The Rev. Roman Kramek, a Polish priest serving a parish in New Britain, Conn., told police over the holidays he had sex with a teenage rape victim in her family’s apartment in order to counsel her and show her that sex with men doesn’t have to be bad.

He questioned the victim about the rape and then, ignoring the young woman’s protests, began to touch her breasts and crotch and to have intercourse with her.

So let’s review Counseling With Rape Victims 101 for the benefit of any other clergy out there who may have slept through that section of their seminary training.

1. It is NEVER helpful and indeed is unethical (and in some states, like Connecticut, illegal) for a pastor or counselor to have sex with ANYONE he/she is counseling.

2. It is NEVER helpful to re-enact the sexual assault or incestuous abuse that a victim may have experienced in the past.

3. A rape victim does not need sexual contact from a pastor or counselor “to help her forget the bad experiences that she had when she was sexually assaulted in the past.”

4. What she needs is to know that she has the right to choose if, when and with whom she ever has sex again.


5. She needs to know that there are adult men in her life who respect her bodily integrity and who will not take advantage of her vulnerability.

6. She needs to know it was not her fault, that she is not “damaged goods,” that she is not now a “loose woman” available to anyone who wants her.

7. She probably needs a trusted female counselor or clergyperson.

8. She needs to know that the sexual assault was not God’s will, that it was a sin committed by the rapist.

9. She needs to know that God loves her and stands with her no matter what.

10.She needs her family and her parish to love her and stand with her as well.

11.She needs to know that the men who assaulted her will be held accountable and hopefully will not be able to do this to anyone else in the future.


If she experiences this kind of support from her community, she can find healing and restoration physically, emotionally and spiritually.

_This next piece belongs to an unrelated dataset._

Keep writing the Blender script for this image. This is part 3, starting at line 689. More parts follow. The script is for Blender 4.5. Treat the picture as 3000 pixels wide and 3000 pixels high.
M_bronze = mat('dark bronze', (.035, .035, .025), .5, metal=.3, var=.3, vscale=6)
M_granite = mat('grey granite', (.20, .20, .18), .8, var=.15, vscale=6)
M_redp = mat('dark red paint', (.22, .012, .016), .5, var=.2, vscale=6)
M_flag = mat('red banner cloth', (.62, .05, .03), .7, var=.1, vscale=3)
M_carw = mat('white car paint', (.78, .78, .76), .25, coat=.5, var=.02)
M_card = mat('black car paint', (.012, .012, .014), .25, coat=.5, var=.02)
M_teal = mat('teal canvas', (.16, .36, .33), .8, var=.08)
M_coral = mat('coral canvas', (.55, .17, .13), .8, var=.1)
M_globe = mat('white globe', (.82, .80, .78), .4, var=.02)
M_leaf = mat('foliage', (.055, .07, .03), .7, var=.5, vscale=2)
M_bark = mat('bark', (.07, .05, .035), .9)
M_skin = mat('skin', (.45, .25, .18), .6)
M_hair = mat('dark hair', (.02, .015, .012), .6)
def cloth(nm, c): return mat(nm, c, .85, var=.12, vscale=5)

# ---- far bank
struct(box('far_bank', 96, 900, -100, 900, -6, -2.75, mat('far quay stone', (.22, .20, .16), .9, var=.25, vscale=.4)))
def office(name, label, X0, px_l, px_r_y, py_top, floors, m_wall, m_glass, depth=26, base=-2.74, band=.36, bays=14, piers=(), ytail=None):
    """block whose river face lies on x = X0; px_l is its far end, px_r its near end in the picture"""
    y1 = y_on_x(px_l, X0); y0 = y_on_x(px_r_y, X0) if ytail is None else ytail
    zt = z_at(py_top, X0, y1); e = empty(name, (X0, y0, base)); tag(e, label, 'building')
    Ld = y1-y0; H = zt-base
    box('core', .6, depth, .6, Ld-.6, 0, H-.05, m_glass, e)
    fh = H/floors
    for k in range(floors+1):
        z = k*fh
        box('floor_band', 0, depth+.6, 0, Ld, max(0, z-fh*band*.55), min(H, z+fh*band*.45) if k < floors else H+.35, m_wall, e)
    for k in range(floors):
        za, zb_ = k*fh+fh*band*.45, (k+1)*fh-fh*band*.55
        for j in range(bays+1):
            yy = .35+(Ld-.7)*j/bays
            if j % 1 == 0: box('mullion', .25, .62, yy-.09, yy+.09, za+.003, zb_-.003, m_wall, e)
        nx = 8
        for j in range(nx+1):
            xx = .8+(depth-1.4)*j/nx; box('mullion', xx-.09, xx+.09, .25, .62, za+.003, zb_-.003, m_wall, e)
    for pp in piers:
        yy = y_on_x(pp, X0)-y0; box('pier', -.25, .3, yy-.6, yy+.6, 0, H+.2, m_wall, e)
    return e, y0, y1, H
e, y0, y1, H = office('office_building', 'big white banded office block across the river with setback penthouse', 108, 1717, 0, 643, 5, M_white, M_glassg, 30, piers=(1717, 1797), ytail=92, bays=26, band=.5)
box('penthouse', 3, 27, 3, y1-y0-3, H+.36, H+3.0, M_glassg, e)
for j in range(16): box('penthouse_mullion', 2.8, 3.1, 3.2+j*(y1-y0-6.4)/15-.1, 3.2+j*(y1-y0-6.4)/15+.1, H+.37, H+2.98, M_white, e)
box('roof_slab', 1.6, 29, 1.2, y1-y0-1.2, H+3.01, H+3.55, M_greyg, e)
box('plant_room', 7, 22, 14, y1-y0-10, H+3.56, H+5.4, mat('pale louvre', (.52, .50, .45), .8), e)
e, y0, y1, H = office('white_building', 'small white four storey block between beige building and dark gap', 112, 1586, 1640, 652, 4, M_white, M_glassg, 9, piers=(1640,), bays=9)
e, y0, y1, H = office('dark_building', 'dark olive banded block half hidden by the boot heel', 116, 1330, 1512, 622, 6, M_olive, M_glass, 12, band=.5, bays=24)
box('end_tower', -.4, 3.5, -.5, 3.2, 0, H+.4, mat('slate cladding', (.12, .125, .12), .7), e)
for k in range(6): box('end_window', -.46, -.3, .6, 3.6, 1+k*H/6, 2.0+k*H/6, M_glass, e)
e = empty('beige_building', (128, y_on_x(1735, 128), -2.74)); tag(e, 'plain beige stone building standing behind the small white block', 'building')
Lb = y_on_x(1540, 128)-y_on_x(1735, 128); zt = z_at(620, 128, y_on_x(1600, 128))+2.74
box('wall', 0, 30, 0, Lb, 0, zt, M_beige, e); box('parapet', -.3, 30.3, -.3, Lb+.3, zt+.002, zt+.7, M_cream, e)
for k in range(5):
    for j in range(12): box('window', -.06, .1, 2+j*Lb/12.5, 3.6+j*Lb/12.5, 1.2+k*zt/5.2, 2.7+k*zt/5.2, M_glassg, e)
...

Rape is about power and is the use of sex as a weapon. Anytime anyone forces another person to have sex, it is rape. Period. And when a priest who is supposedly trustworthy uses the advantage of his priestly role to force a vulnerable teenage rape victim to have sex, it is rape. Period. One has to wonder what is being taught in seminaries that could allow anyone to assume that sexual contact with girls or boys, teens or adults in the pastoral relationship is acceptable under any circumstances.